The Asian Contemporary Art Day Sale on December 1 will include two works from the Collection of Oliver Stone. From Gu Wenda comes Pseudo Script Series (estimate: HK$500,000 -700,000 / US$64,000 – 90,000). Gu is trained in the
traditional Chinese arts of landscape painting, calligraphy and seal scripts, and since the 1980s has been creating “pseudo-characters” and “pseudo-seals” drawn from Chinese traditional aesthetics. Pseudo Script Series displays the artist’s highly distinctive style, incorporating landscape and hulk-sized calligraphy, steeped in traditional calligraphy traditions but confounding viewers by representing meaningless scripts of the artist’s own invention.
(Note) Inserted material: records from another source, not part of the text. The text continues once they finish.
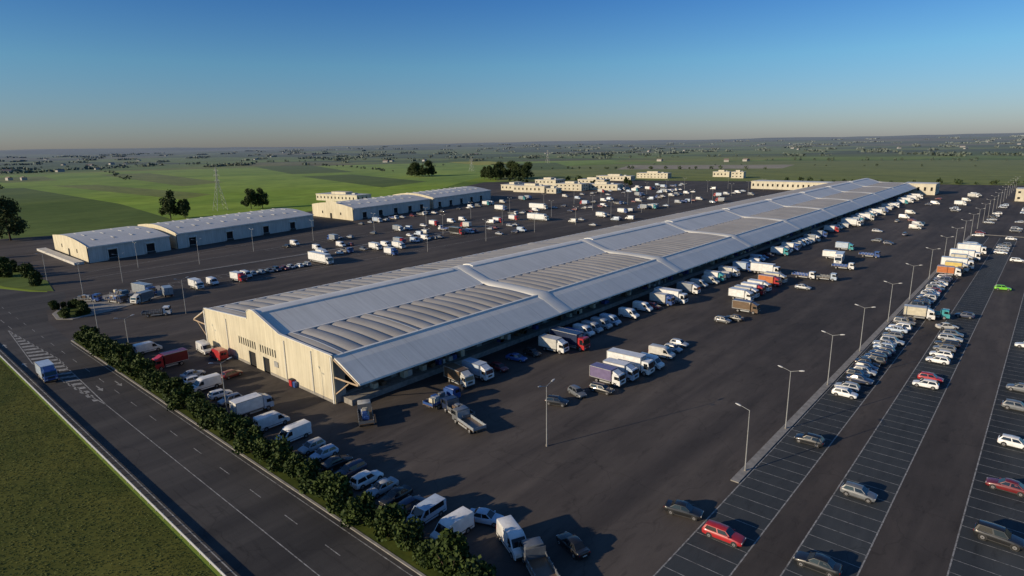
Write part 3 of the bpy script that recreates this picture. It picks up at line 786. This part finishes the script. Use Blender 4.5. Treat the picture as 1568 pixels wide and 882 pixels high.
V('sedan',-15,171,30,'dirtywhite'); V('hatch',-8,226,10,'green'); V('wagon',-7,281,0,'white'); V('hatch',-2,262,0,'silver')
for y in range(185,330,7):
    if random.random()<.2: rcar(-13,y,0)
for y in range(120,330,5):
    if random.random()<.08: rcar(0,y,0)
for y in range(330,540,5):
    if random.random()<.5: rcar(random.choice([-24,-12]),y,0)
V('load',-80.5,54.0,150,'grey','dirtywhite'); 
V('truck',-80,75,-5,'brown','dirtywhite'); V('truck',-79.5,79.5,0,'bluewhite','white'); V('hatch',-79,85,0,'darkred'); V('sedan',-80,91.5,10,'blue'); V('hatch',-79.5,96,0,'black')
V('truck',-77.5,101,0,'dirtywhite','white'); V('bigtruck',-76.5,105.5,0,'navy','red'); V('van',-79,110.5,0,'blue')
for y in (114.5,118,122,126): V('van',-79,y,0,random.choice(['silver','bluewhite','white']))
V('van',-78.5,134,0,'white'); V('van',-79,142,0,'white'); V('hatch',-78,146,0,'red')
y=151
while y<560:
    q=random.random()
    if q<.40: V('van',-79.5+random.uniform(-1,1.5),y,random.choice([0,0,180]),random.choice(['white','dirtywhite','silver','bluewhite','dirtywhite']))
    elif q<.66: V('truck',-79+random.uniform(-1,1.5),y,0,random.choice(['white','dirtywhite','bluewhite','tarp']),random.choice(['white','teal','white','blue','red']))
    elif q<.84: V('hatch',-80.5,y,0,random.choice(['darkred','silver','black','blue']))
    elif q<.91: V('bigtruck',-77.5,y,0,'white',random.choice(['white','dirtywhite']))
    y+=random.uniform(3.4,7)
V('hatch',-60,79,20,'black'); V('hatch',-59.6,84.5,-20,'grey'); V('wagon',-57,88.5,5,'black'); V('truck',-58.5,92.8,0,'purple','white'); V('truck',-58,96.6,0,'white','bluewhite'); V('bigtruck',-58.5,101,0,'white','white'); V('van',-56.5,105.5,0,'white')
V('van',-57.5,112,5,'dirtywhite'); V('hatch',-57.5,117,0,'silver'); V('hatch',-58,121,0,'silver')
V('load',-75.5,66.5,95,'blue','blue'); V('load',-70,65,170,'grey','navy'); V('flat',-65.5,63,165,'tarp','grey')
V('sedan',-56.5,148,180,'black'); V('hatch',-58,144.5,0,'grey')
V('truck',-57,157,0,'brown','brown')
for y,a in ((169,('truck','white','white')),(173,('truck','dirtywhite','white')),(178,('truck','white','red')),(183,('truck','white','white')),(192,('truck','orange','red')),(197,('truck','cream','dirtywhite'))): V(a[0],-63,y,-3,*a[1:])
V('bigtruck',-70,208,0,'white','white'); V('flat',-58,209,0,'blue','white'); V('sedan',-53.5,193,0,'silver'); V('flat',-52,210,5,'grey','bluewhite'); V('bigtruck',-56,243,-80,'white','white'); V('truck',-60,250,0,'white','white'); V('flat',-52,232,0,'blue','white')
for y in range(262,420,6):
    if random.random()<.5: rany(random.choice([-62,-56,-50])+random.uniform(-1,1),y+random.uniform(-2,2),random.choice([0,0,90]))
for y in range(420,590,7):
    for xx in (-62,-46):
        if random.random()<.4: rany(xx+random.uniform(-2,2),y,0)
V('truck',-146,25.0,0,'bluewhite','blue')
V('van',-137.5,52,0,'white'); V('van',-131,52.2,180,'red'); V('hatch',-118,49,100,'darkred')
V('truck',-206,78,0,'white','white'); V('van',-208,84,0,'white'); V('truck',-206,92,5,'white','red'); V('van',-210,96.5,0,'white')
for y in range(100,122,3): rcar(-212+random.uniform(-.5,.5),y,0)
V('semi',-213,128,0,'white','white')
V('hatch',-160,108,90,'black')
for y in range(136,260,4):
    if random.random()<.55: rany(-224+random.uniform(-1,1),y,0)
V('truck',-221,160,0,'white','white'); V('truck',-215,168,0,'white','white')
V('bigtruck',-226,214,0,'black','red'); 
for y in range(140,560,5):
    for xx in (-188,-206,-240,-262):
        pr_={-188:.14,-206:.28,-240:.34,-262:.34}[xx]
        if random.random()<pr_*(1 if y>190 or xx<-230 else .35): rany(xx+random.uniform(-2.5,2.5),y+random.uniform(-1,1),random.choice([0,0,180]))
V('semi',-228,282,0,'white','white'); V('semi',-268,332,0,'white','white'); V('bigtruck',-285,312,0,'white','blue')
for y in range(205,400,4):
    if random.random()<.5: rany(-300-(y-200)*.14+random.uniform(-2,2),y,0)
for y in range(400,600,5):
    for xx in (-290,-310):
        if random.random()<.3: rany(xx,y,0)
for y in range(142,235,6):
    if random.random()<.3: rcar(-165,y,90)
V('load',-206,55,20,'navy','navy'); V('bigtruck',-210,64,10,'tarp','blue'); V('truck',-200,60,-60,'grey','dirtywhite'); V('load',-214,50,40,'grey','blue'); V('truck',-203,68,170,'tarp','bluewhite'); V('load',-213,58,10,'navy','grey'); V('flat',-180,57,60,'grey','white')

# ------------------------------------------------------------------ street lamps
def lamp_mesh(double=True,h=9.6):
    b=MB(); b.cyl((0,0,0),(0,0,.35),.16,.15,M_kerb,8); b.cyl((0,0,.3),(0,0,h),.095,.05,M_steel,8)
    for s in ((-1,1) if double else (-1,)):
        b.cyl((0,0,h-.05),(s*1.25,0,h+.36),.04,.035,M_steel,6); 
        b.loft([[(s*1.2,-.12,h+.30),(s*1.2,.12,h+.30),(s*1.2,.10,h+.40),(s*1.2,-.10,h+.40)],[(s*1.6,-.16,h+.38),(s*1.6,.16,h+.38),(s*1.6,.12,h+.52),(s*1.6,-.12,h+.52)],[(s*1.95,-.07,h+.46),(s*1.95,.07,h+.46),(s*1.95,.05,h+.53),(s*1.95,-.05,h+.53)]],M_lh,True)
    return b.mesh("lamp",True,40)
LD=lamp_mesh(); LS=lamp_mesh(False,9.0)
for y in (94,117,141,169,197,230,261,289): inst(LD,"street_lamp",(-26.7,y,0))
inst(LS,"street_lamp",(-26.7,77.5,0))
for y in range(318,700,28): inst(LD,"street_lamp",(-26.7,y,0))
for y in range(330,700,40): inst(LD,"street_lamp",(6,y,0))
for x,y in ((-52,66),(-100,40),(-144,39.3),(-168,40),(-176,63),(-228,52),(-262,50),(-262,79),(-237,66),(-250,97),(-262,125)): inst(LD,"street_lamp",(x,y,0),R(random.choice([0,0,90])))
for y in range(158,560,36): inst(LD,"street_lamp",(-268,y,0)); inst(LD,"street_lamp",(-198,y+12,0))
for y in range(210,600,45): inst(LD,"street_lamp",(-232,y,0)); 

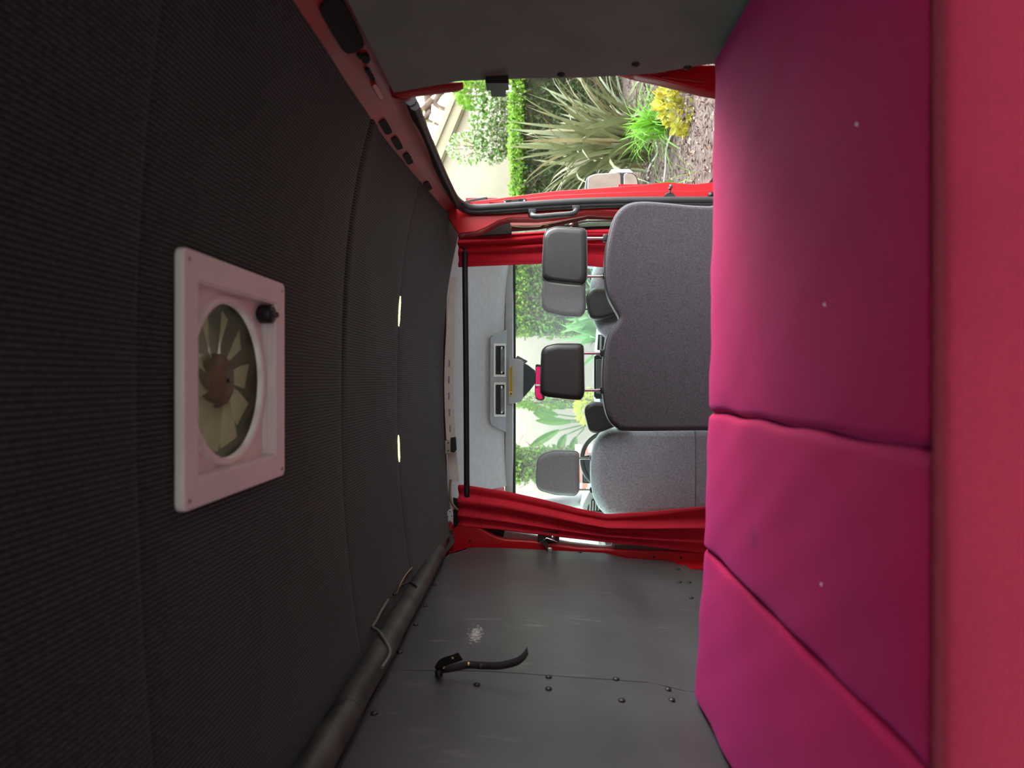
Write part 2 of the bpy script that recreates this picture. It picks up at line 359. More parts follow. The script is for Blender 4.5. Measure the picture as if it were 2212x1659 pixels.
for k, (y0, y1) in enumerate([(-.90,.950),(.950,1.94),(1.94,2.60),(2.60,3.45)]):
    ysg = sorted(set([y0,y0+.004,y0+.012,y1-.012,y1-.004,y1]+[round(y0+(y1-y0)*i/14,4) for i in range(1,14)]+([FY0,FY1] if k==1 else [])))
    xsg = sorted(set([-.83+1.60*i/36 for i in range(37)]+([FX0,FX1] if k==1 else [])))
    mb = MB(); n_ = len(ysg)
    def zz(x, y):
        d = min(y-y0, y1-y); cur = max(0, 1-d/.012)**2*.0015
        z = zceil(x,y)+(cur if k<3 or y<y1-.1 else 0)
        if k == 2 and x > -.1:     # fold of loose cloth near the doorway
            z -= .008*math.exp(-((y-1.968)/.02)**2)*min(1,(x+.1)/.3)*min(1,(y-y0)/.012)
        return z+.0012*math.sin(x*9+y*5)*math.sin(y*11)
    vv = [(x if x<.7 else x+.03*max(0,(y-1.9)/1.5)*(x-.7)/.07, y, zz(x,y)) for x in xsg for y in ysg]
    ff = []
    for i in range(len(xsg)-1):
        for j in range(n_-1):
            cx, cy = (xsg[i]+xsg[i+1])/2, (ysg[j]+ysg[j+1])/2
            if k==1 and FX0<cx<FX1 and FY0<cy<FY1: continue
            ff.append((i*n_+j,i*n_+j+1,(i+1)*n_+j+1,(i+1)*n_+j))
    mb.add(vv, ff, True).build('headliner_panel', m_carpet, ceil, origin=(0,y0,.5))
# stitched slits the lamps shine through
for nm, pxx, ya, yb, lab in (('ceiling_lamp',857,640,705,'greenish lit slit in black carpet ceiling, nearer the open side door'),('ceiling_lamp',853.5,940,998,'greenish lit slit in black carpet ceiling, nearer the driver side')):
    Y = 2.605; x0, x1 = (VY-ya)*Y/F, (VY-yb)*Y/F
    t = thing('ceiling_lamp', lab, 'lamp', ((x0+x1)/2, Y, zceil((x0+x1)/2,Y)), 'lit slits in the ceiling seam')
    n_ = 22; A=[]; B=[]
    for i in range(n_+1):
        x = lerp(x0,x1,i/n_); wd = .013*min(1,4*min(i,n_-i)/n_+.25); j = random.uniform(-.003,.003)
        A.append((x,Y-wd+j,zceil(x,Y)-.0012)); B.append((x,Y+wd+.5*j,zceil(x,Y)-.0012))
    A2 = [(a[0],a[1],a[2]+.006) for a in A]; B2 = [(a[0],a[1],a[2]+.006) for a in B]
    MB().strip(A,B).strip(A2,B2).strip(A,A2).strip(B,B2).build('lamp_strip', m_lamp, t)
    mb = MB()
    for i in range(1,n_):
        x = lerp(x0,x1,(i+random.uniform(-.2,.2))/n_); L_ = random.uniform(.006,.011)
        for sg in (-1,1): mb.tube([(x,Y+sg*.015,zceil(x,Y)-.002),(x+.0006,Y+sg*(.015-L_),zceil(x,Y)-.0035)],[.0009,.0004],4)
    mb.build('frayed_thread', m_carpet, t)

# left wall: painted shell, black boards, clips
def left_surface(y0, y1, off, zt, zb, ztop_fn=None):
    def fn(u, v):
        y = lerp(y0,y1,u); zt_ = ztop_fn(y) if ztop_fn else zt; z = lerp(zt_, zb, v); return (xl(z)+off, y, z)
    return fn
wl = MB().grid(left_surface(-.92,3.42,-.035,.50,-1.05),16,24).grid(left_surface(-.92,3.42,-.055,.60,-1.05),4,12).build('wall_left', m_red, label='left van wall lined with black plastic boards', cat='wall', kind='structure', origin=(-.95,1.8,-1.0))
def board(y0, y1, zb=-1.0, slant=0.0, front=None):
    mb = MB(); g = .0018
    def pt(u, v, off):
        z = lerp(.436, zb, v); ya = y0+g+slant*(1-v); yb = (front(z) if front else y1+slant*(1-v))-g
        zz_ = z-(.06*max(0,(u-.93)/.07)**2*(1-v) if front else 0)
        y = lerp(ya,yb,u); return (xl(z)+off, y, zz_)
    n1, n2 = 26, 30
    mb.grid(lambda u,v: pt(u,v,0), n1, n2)
    for e in (0,1):
        mb.strip([pt(e,i/n2,0) for i in range(n2+1)],[pt(e,i/n2,-.006) for i in range(n2+1)]); mb.strip([pt(i/n1,e,0) for i in range(n1+1)],[pt(i/n1,e,-.006) for i in range(n1+1)])
    return mb.build('wall_board', m_panel, wl)
def fr(z): return interp([(-1.0,3.28),(-.85,3.40),(-.65,3.42),(-.33,3.40),(.14,3.36),(.38,3.37),(.42,3.34),(.436,3.28)], z)
board(-.90,1.945); board(1.945,3.4,-.70,front=fr); 
MB().grid(lambda u,v:(xl(lerp(-.7003,-1.0,v)), lerp(1.947,3.36,u), lerp(-.7003,-1.0,v)),8,6).build('wall_board', m_panel, wl)
def clip(mb, x, y, z, nx, s=1.0):
    r = .0095*s; pr = [(.0,.0055),(.35*r,.0055),(.45*r,.0040),(.8*r,.0038),(r,.002),(r,-.001)]
    return mb.lathe((x,y,z), [(a,nx*b*s) for a,b in pr], 12, 'x')
for px, py in [(972,1193),(938,1264),(918,1310),(898,1350),(863,1410),(808,1542),(946,1453),(1030,1480),(1185,1463),(1185,1489),(1331,1468),(1343,1514),(1443,1490),(1451,1513),(1253,1194),(1465,1230),(1468,1258),(1489,1259),(1493,1292)]:
    X = -.85
    for _ in range(12):
        Y = F*X/(VY-py); z = (VX-px)*Y/F; X = xl(max(min(z,.45),-1))
    clip(MB(), X+.001, Y, z, 1).build('clip', m_black, wl)

# right wall behind the doorway
def rs(off):
    def fn(u, v):
        y = lerp(-.92,1.80,u); z = lerp(.46,-1.05,v); return (xr(z)+off, y, z)
    return fn
wr = MB().grid(rs(.035),8,20).grid(rs(.06),4,10).build('wall_right', m_red, label='right rear van wall covered by a dark board beside the bed', cat='wall', kind='structure', origin=(.85,1,-1))
m_rboard = M('flare-lifted board', (.175,.235,.20), .75, .1, 8, .3, 400, sheen=.3, sheen_tint=(.85,1,.92))  # black board, its colour raised and greened to imitate a flare veil
mb = MB()
def frR(z): return interp([(-1.0,1.74),(-.44,1.735),(-.30,1.77),(-.1,1.785),(.2,1.775),(.382,1.79)], z)
def ptR(u, v, off):
    z = lerp(.382,-1.0,v); return (xr(z)+off, lerp(-.90,frR(z),u), z)
mb.grid(lambda u,v: ptR(u,v,0),24,30); mb.strip([ptR(1,i/30,0) for i in range(31)],[ptR(1,i/30,.006) for i in range(31)]); mb.strip([ptR(i/24,0,0) for i in range(25)],[ptR(i/24,0,.006) for i in range(25)])
mb.build('wall_board', m_rboard, wr)
for px, py in [(1212,160),(1373,138),(1485,145)]:
    X = .8
    for _ in range(12):
        Y = F*X/(VY-py); z = (VX-px)*Y/F; X = xr(z)
    clip(MB(), X-.001, Y, z, -1, 1.1).build('clip', m_black, wr)
MB().box((.775,1.755,.075),(.80,1.80,.135)).box((.775,1.80,.085),(.79,1.84,.125)).build('bracket', m_black, wr)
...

From Tang Zhigang comes Children in Meeting Series (estimate: HK$1,600,000-2,400,000 /
US$206,000-309,000). Tang Zhigang was exposed to an environment of political bureaucracy from a very tender age: his father was an officer in the Red Army and his childhood was spent at the Kunyang Labor farm where his mother was a prison warden. These unique experiences profoundly developed and influenced his artistic expression. His Children’s Meeting series are full of humour and innuendo. With children as the subject matter and the added element of humour, the artist is permitted to broach certain topics that would otherwise be considered taboo. The innocence of the joke is in children playing up to be serious, but yet the darker aspect of the satire is in the fact that evidently serious affairs are being handled like child’s play.